Dodge City, beyond a cowboy story

Its summer and I’ve been traveling for 6 weeks, driving highways in 16 states. Winding my way home I arrived in Dodge City KS. Dodge City, cow town, the place of wild west stories of Bat Masterson & Wyatt Earp. But I found another story, one that wasn’t the stuff of the cowboy movies.

At the railroad depot, there was the story of Mexican Immigrants that came to Dodge City to work for the railroad in 1872. Immigrants fleeing from the violent political upheaval in Mexico. First, the men came, and they worked seasonally. They lived in tents or idle boxcars and returned home to their families in Mexico. Then the Aitchison, Topeka, Santa Fe company began recruiting workers from Mexico, and the men were allowed to bring their families. A community developed, the workers were able to put their children in schools, worship at the Catholic church, grow gardens.
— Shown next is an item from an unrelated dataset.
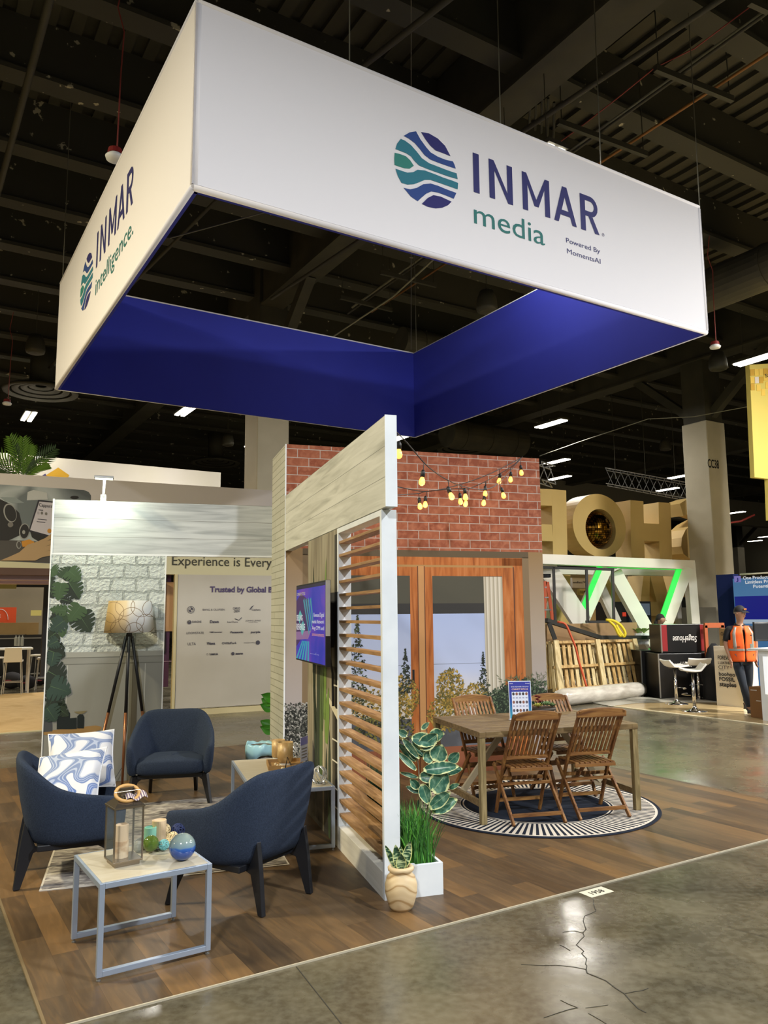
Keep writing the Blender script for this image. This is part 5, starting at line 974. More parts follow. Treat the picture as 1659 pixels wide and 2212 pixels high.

This has been happening for over 100 years. Immigrants built this country and Mexicans have made an incredible contribution. The thing that is so overlooked is that corporations have recruited immigrant workers, paid them low wages to do hard, dangerous work and then cast them off when the business changed. The current anti-immigrant bluster ignores history. Driving across this country, people work the land, making a contribution in so many ways. We cannot, shall not, must not demonize whole groups of people as unworthy or unable to contribute to this country.

Near the depot are two stone sundials, to accommodate our curious practice of daylight savings time. If we can juggle two seasons of time we can figure this immigration issue out.